At the Homer viewpoint, we again became engaged in conversation with several people from Ohio tour group that we had seen previously on the ferry trip from Valdez. One of them had happened to note that my cap had "KISS + SF!" on it and www.stratinv.net on the back. He had looked up my website while they were in Seward and told me that I was not a "farmer" and would like to talk with me more if I was staying at the Land's End motel in Homer.
Arriving in Homer, we drove down the Homer Spit to the end where the Land's End motel is located and asked about a room. They had plenty and gave me one right on the water. When I entered my room, the Homer yacht race was turning the buoy just out the window. And without a reservation to boot.
As I unpacked and prepared to edit the Musings from the suggestions by Lewis McLain and Hank Mulvihill, I looked out the window of my room and discovered another Alaska Marine ferry headed into the Homer terminal which was located just next door to the Land's End motel. Since I had only had a snack at lunch, I decided that I would have a crab and cheese sandwich on the deck while watching all the boat traffic glide past as charters headed back into the harbor with their day's catch.
As I was eating, the Ohio group came out and asked if I would talk to them about my thoughts on the economy. It is simply amazing to me what happens as I travel. Before we were finished, there were about 30 people listening to me discuss the economy. An hour later, I said I had to leave to finish the Musings.
Today's mileage was 172 miles.
Monday morning dawned bright and clear without a cloud in the sky. We still have not adjusted to the three hour time difference between Dallas and Alaska and with it being light enough to read by, it is sometimes difficult to stay asleep. We got up early at 4 a.m. this morning and took a walk on the beach since the restaurant would not open until 6. Walked over to the small boat harbor on the town side of the ferry terminal and noticed that some of the early-risers were getting ready to head out to the fishing grounds by 5:30 a.m. It was interesting to see them go slowly until they were just past the breakwater and then try to beat each other onto the step to get to the fishing area the fastest. Talked to one charter operator who was worried that the economy might cause him to lose money this year and he just broke even thanks to high fuel prices last year. He thought this year was the worst in the past ten for the charter business.
About 8 a.m. we checked out of the Land's End and headed back up the Kenai Peninsula towards Kenai. On the way, we saw a sign that said Whiskey Gulch boat ramp and turned off the highway to follow it. At the bottom of the 300 foot bluff, we saw a boat being loaded onto a trailer and decided to pull off the road to take a picture.
We should have stayed on the road as we got slightly stuck on the loose gravel and had to have the big buggy pulled us out. The young man on the dune buggy asked if we had missed the sign that said ... "Only four wheel drive vehicles should attempt the descent." Going down was easy but getting back up was a slight struggle.
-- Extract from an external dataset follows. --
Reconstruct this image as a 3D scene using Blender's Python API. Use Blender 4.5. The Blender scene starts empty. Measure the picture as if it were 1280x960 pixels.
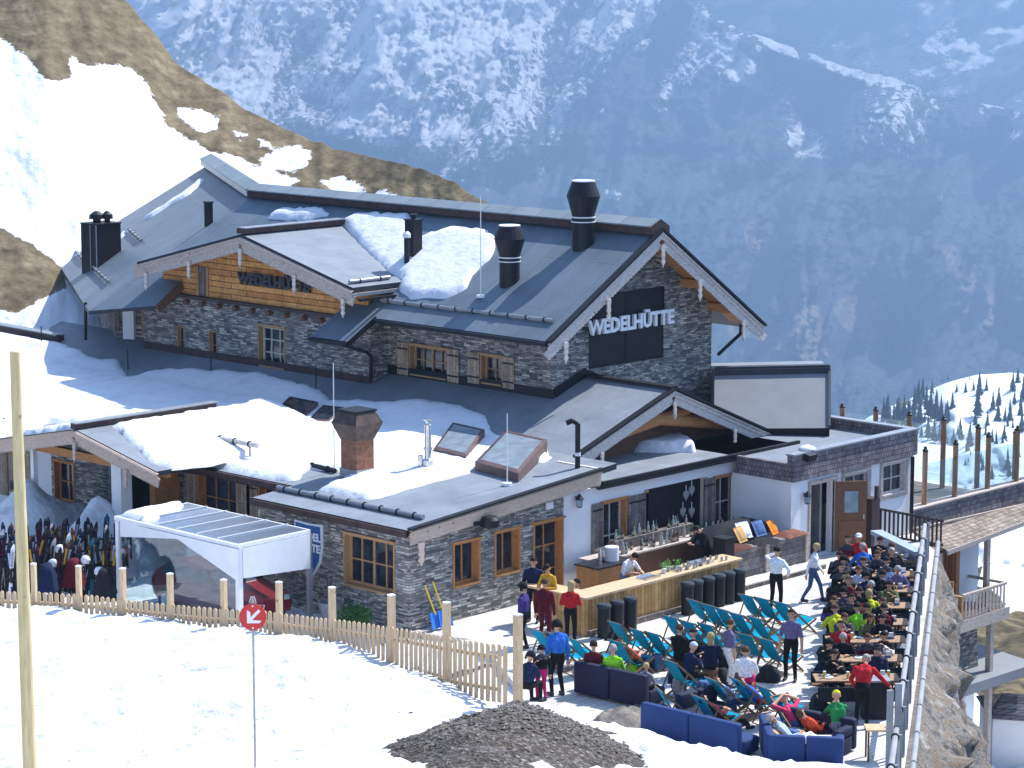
import bpy, bmesh, math, random
import numpy as np
from mathutils import Vector, Matrix, geometry, noise as mnoise
random.seed(7); rng = np.random.default_rng(7)
sc = bpy.context.scene
COL = sc.collection
R = math.radians
# ------------------------------------------------------------------ survey: where things stand (camera station and sight lines)
CAMH, FPX, HY = 17.5, 3300.0, -50.0
PITCH = math.atan((480-HY)/FPX)
AZ = R(43.8)
f0 = np.array([math.cos(AZ), math.sin(AZ), 0]); r0 = np.array([math.sin(AZ), -math.cos(AZ), 0])
fwd = f0*math.cos(PITCH)+np.array([0,0,-math.sin(PITCH)]); upv = f0*math.sin(PITCH)+np.array([0,0,math.cos(PITCH)])
CC = np.array([0,0,CAMH])
def ray(x,y): return fwd*FPX+r0*(x-640)-upv*(y-480)
def PZ(x,y,z=0.0):
    d=ray(x,y); return CC+d*((z-CAMH)/d[2])
def PX(x,y,X):
    d=ray(x,y); return CC+d*(X/d[0])
def PY(x,y,Y):
    d=ray(x,y); return CC+d*(Y/d[1])
def PD(x,y,D):
    d=ray(x,y); return CC+d*(D/(d@f0))
def fl(d,l,z=0.0):           # forward / lateral metres -> world
    return f0*d+r0*l+np.array([0,0,z])
def proj(P):
    P=np.asarray(P,float)-CC; c=P@fwd
    return 640+FPX*(P@r0)/c, 480-FPX*(P@upv)/c

# ------------------------------------------------------------------ materials
MATS={}
def newmat(name):
    m=bpy.data.materials.new(name); m.use_nodes=True; MATS[name]=m
    nt=m.node_tree; b=nt.nodes['Principled BSDF']; return m,nt,b
def nd(nt,t,**k):
    n=nt.nodes.new(t)
    for a,v in k.items():
        if a.startswith('i_'): n.inputs[a[2:].replace('_',' ')].default_value=v
        else: setattr(n,a,v)
    return n
def lk(nt,a,b): nt.links.new(a,b)
def c4(c): return (c[0],c[1],c[2],1)
def scl(c,s): return tuple(min(1,x*s) for x in c)
def tcoord(nt,kind='Object'):
    return nd(nt,'ShaderNodeTexCoord').outputs[kind]
def geo(nt): return nd(nt,'ShaderNodeNewGeometry').outputs['Position']
def noisen(nt,vec,scale,detail=4,rough=.6):
    n=nd(nt,'ShaderNodeTexNoise'); n.inputs['Scale'].default_value=scale; n.inputs['Detail'].default_value=detail; n.inputs['Roughness'].default_value=rough
    lk(nt,vec,n.inputs['Vector']); return n
def ramp(nt,fac,stops):
    r=nd(nt,'ShaderNodeValToRGB'); e=r.color_ramp.elements
    e[0].position=stops[0][0]; e[0].color=c4(stops[0][1]); e[1].position=stops[-1][0]; e[1].color=c4(stops[-1][1])
    for p,c in stops[1:-1]:
        x=e.new(p); x.color=c4(c)
    lk(nt,fac,r.inputs[0]); return r.outputs[0]
def mixc(nt,fac,a,b,mode='MIX'):
    m=nd(nt,'ShaderNodeMix',data_type='RGBA',blend_type=mode)
    for s,v in ((0,fac),(6,a),(7,b)):
        if hasattr(v,'is_output') or hasattr(v,'links'): lk(nt,v,m.inputs[s])
        elif s==0: m.inputs[0].default_value=v
        else: m.inputs[s].default_value=c4(v)
    return m.outputs[2]
def math_(nt,op,a,b=None,clamp=False):
    m=nd(nt,'ShaderNodeMath',operation=op,use_clamp=clamp)
    for i,v in enumerate((a,b)):
        if v is None: continue
        if hasattr(v,'links'): lk(nt,v,m.inputs[i])
        else: m.inputs[i].default_value=v
    return m.outputs[0]
def bumpn(nt,b,h,strength=.5,dist=.02):
    bp=nd(nt,'ShaderNodeBump'); bp.inputs['Strength'].default_value=strength; bp.inputs['Distance'].default_value=dist
    lk(nt,h,bp.inputs['Height']); lk(nt,bp.outputs[0],b.inputs['Normal'])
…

Still the view was well worth the hour up and back.
We were planning on finding a place to stay along the Russian River but discovered that there were no vacancies so we decided to go on to Anchorage for the evening. Stayed at the Fairfield Inn which had only been opened three months. Unfortunately, the swimming pool and the spa had already broken and were not available. Drove 250 miles today from Home to Anchorage.
Spent the day updating the log and handling about two weeks of email's. Repacked the pickup and toured Lake Hood, the seaplane base at Anchorage.
Basically, a day of rest. Found a Mexican restaurant with pretty decent food and a Japanese buffet for dinner. Then it was off to Anchorage International Airport to meet my sister and her husband who were flying from Houston to Anchorage to take a Princess cruise tour.
July 1st found me suffering either from a case of food poisoning or the 24 hour flu as I spent July 1st in bed resting. On July 2nd, I managed to feel somewhat better but little energy. Woke up on the 3rd feeling much better, did laundry while eating breakfast for the first meal in two days and then checked out of the Fairfield Inn to head north towards Wasilla and Trapper Creek. We found a major traffic jam in Wasilla as the traffic lights were untimed. Took 45 minutes to go 2-1/2 miles after lunch as everyone was trying to escape for the 3 day weekend. Finally got to Takeneetna and took many pictures of Mt. McKinley which was visible.
On the way to Trapper Creek, we saw a sign for the McKinley View Bed & Breakfast and managed to find a room there. It was a great stay and the breakfast was outstanding. Quiet, great views and great hosts, Rod and Renee Thomason. I highly recommend it ... Price is better than the major hotels by far and high-speed internet access also.
We stopped for the day about 3 p.m. and spent the rest of the day just enjoying the area around Trapper Creek. Drove only 169 miles.
The McKinley Princess Lodge was just 33 miles from the B&B so I decided to take a side road to Petersville and beyond as Renee Thomason had said that it was a beautiful drive. What she failed to mention was that only the first 6 miles was paved and the rest of the 31.8 miles to the Peters creek bridge was unpaved and the further you went the rougher and narrower the road became. It was a great trip. We headed out about 9 a.m. Sixty two miles in 5 hours and 15 minutes ... not very fast, but we took it a lot slower than some. On the way to the bridge, we saw a lot of wildlife, quite a few campers of various sizes and only a few ATV's. On the way back, we were amazed at how many ATV riders were on the road. Apparently, they liked to ride in a lot of dust. I was glad that all the pickup windows were rolled up tight. The pictures show some of the scenery to and from.
We arrived at the Mt. McKinley Princess Wilderness Lodge at 4 p.m. after a great pizza in Trapper Creek prepared by a German refugee. Only drove a total of 104 miles today although it took almost the entire day.